Bakıyorsunuz olmuyor, öksürüyorsunuz anlamıyor zira kanımca anlama kıtlığı yaşıyor…

Düşünsenize, hiç tanımadığım bir insanın aile hayatı, ev kirası ve hatta çocuğuna yapacağı doğum günü partisine ilişkin detaylı bilgi sahibiyim!

Son karşılaşmamızda aklıma müthiş bir çözüm geldi…

Eğer bir kez daha gürültüsüne maruz kalırsam, telefonumdan katlanması zor bir müziği sonuna kadar açıp hemen yanında yer alan koltuğa oturacağım! 

Belki o zaman ‘kulaklık’ denen aracın ortaya çıkış mantığına ilişkin zihninde bir ışık yakmayı başarabilirim…

Ya da en azından başkasının gürültüsüne maruz kalmanın ne demek olduğunu uygulamalı gösteririm…

Katlanılmaz Tip 3: Zaman hırsızları

Fiziksel ya da zihinsel bir engeli olmadığı halde aşırı yavaş hareket eden insanlar var.

Dakikada yalnızca 15 ila 30 santimetre ilerleyebilen tembel hayvan misali…

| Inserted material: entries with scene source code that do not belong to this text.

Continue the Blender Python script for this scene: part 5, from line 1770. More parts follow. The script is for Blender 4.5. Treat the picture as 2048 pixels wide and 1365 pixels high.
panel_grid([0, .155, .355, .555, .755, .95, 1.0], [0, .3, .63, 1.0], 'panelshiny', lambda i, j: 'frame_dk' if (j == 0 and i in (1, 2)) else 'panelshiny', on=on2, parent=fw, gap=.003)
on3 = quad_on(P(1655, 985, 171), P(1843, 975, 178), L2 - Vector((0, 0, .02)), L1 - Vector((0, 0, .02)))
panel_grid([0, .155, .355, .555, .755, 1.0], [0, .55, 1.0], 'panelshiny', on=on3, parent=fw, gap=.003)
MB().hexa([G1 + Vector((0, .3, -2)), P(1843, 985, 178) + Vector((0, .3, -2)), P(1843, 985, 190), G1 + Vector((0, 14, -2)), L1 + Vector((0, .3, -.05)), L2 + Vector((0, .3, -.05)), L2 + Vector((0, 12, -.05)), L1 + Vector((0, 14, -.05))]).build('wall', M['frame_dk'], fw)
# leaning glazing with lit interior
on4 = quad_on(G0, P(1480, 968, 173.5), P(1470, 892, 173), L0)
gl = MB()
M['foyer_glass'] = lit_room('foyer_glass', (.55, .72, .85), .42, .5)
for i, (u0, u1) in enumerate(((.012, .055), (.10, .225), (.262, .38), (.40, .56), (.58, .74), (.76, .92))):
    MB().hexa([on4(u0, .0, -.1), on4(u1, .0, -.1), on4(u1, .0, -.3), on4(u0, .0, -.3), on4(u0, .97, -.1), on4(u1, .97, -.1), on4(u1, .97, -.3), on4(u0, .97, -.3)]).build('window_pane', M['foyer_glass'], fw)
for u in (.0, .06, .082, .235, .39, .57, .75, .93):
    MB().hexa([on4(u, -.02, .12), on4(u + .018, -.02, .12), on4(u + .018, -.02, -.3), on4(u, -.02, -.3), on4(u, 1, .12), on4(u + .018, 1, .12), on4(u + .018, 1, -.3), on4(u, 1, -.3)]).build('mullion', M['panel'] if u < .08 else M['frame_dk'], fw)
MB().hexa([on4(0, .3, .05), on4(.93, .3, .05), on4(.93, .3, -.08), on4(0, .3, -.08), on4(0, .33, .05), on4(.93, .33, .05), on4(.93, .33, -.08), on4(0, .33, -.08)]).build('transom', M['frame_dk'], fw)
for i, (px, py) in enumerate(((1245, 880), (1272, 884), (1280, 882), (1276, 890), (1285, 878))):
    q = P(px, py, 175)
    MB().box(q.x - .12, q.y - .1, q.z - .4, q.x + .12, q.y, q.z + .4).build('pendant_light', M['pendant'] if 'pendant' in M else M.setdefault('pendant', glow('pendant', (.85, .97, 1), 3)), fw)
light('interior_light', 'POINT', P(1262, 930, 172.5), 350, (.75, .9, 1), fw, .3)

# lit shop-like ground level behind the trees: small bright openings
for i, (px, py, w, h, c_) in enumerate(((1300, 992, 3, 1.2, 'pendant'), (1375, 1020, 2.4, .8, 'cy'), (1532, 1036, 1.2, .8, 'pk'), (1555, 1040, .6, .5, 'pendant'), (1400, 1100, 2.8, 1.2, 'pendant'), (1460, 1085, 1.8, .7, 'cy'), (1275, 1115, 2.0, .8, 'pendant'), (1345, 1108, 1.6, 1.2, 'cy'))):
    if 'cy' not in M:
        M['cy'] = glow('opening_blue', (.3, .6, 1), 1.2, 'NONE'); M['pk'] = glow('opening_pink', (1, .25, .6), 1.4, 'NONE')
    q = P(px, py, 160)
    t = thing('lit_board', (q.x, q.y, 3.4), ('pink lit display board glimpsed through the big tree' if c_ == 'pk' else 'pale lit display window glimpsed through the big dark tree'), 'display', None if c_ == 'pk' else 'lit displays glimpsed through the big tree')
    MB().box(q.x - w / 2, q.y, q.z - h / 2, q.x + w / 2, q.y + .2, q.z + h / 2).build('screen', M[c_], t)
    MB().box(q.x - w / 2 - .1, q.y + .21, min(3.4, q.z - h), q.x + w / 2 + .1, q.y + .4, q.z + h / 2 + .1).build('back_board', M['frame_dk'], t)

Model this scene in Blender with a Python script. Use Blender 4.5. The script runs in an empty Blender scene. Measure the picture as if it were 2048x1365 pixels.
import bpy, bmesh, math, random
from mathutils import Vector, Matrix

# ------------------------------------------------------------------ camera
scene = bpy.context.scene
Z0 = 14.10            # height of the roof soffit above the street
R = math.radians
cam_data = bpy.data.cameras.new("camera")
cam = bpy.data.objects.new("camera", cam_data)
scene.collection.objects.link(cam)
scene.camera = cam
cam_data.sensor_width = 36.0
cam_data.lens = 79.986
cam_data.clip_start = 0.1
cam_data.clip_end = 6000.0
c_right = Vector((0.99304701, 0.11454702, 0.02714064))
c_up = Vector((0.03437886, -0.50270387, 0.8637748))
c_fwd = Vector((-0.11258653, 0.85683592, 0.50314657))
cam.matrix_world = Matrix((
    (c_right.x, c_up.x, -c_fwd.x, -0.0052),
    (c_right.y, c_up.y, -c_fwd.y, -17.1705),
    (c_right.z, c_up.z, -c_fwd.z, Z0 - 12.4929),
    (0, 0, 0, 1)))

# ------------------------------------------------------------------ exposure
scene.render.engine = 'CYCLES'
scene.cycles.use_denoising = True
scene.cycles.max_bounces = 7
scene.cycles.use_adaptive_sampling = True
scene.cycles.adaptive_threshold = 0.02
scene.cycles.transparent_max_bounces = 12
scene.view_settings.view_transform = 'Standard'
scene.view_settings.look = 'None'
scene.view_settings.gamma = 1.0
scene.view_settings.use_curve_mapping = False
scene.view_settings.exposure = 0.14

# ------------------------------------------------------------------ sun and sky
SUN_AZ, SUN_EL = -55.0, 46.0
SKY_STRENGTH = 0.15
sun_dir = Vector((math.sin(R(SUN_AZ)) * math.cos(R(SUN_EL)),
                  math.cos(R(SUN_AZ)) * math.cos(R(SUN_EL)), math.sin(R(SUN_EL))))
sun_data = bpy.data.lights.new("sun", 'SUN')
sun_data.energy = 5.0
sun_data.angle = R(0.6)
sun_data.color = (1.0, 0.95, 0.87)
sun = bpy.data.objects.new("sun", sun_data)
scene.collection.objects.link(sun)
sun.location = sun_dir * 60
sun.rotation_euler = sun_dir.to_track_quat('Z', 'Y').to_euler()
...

Ben bu insanları ‘zaman hırsızı’ olarak tanımlıyorum…

Karar verirken, para öderken, yürürken, konuşurken ve hatta eminim düşünürken bile yavaş bu insanlar.

Sanırım ne bekleyenleri var ne de işleri güçleri… Vakit bol olunca, yayıyorlar her şeyi!

Özellikle market kasasında ya da tek kişilik tuvaletlerde karşılaşırsanız yandınız!

Ya göz göre göre zamanınızdan çalmasına seyirci kalacaksınız ya da yardıma ihtiyacı olup olmadığını soracaksınız.

Ben zaman hırsızlarına karşı ikinci şıkkı tercih ediyorum… Son derece içten bir gülümsemeyle ‘yardım etmemi ister misiniz?’ diye soruyorum…

Önce ortalama 5 saniyelik bir sessizlik oluyor ancak sonrasında jeton düşüyor.

Güler yüz karşıdaki kişinin sinirlenmesini de engelliyor. Böylece çoğunlukla sorun çözülüyor.

Dikkat edelim…

Yukarıda yer alan katlanılmaz tip özelliklerinin tamamı empati kabiliyetinin eksikliğinden kaynaklanıyor… 

Kendisini başkasının yerine koyamayan insan diğer insanlara saygı göstermeyi beceremediği gibi onların özgürlük alanını da daraltıyor.

O yüzden bu tip insanlara ara ara dünyanın yalnızca kendilerinden ibaret olmadığını hatırlatmak gerekiyor!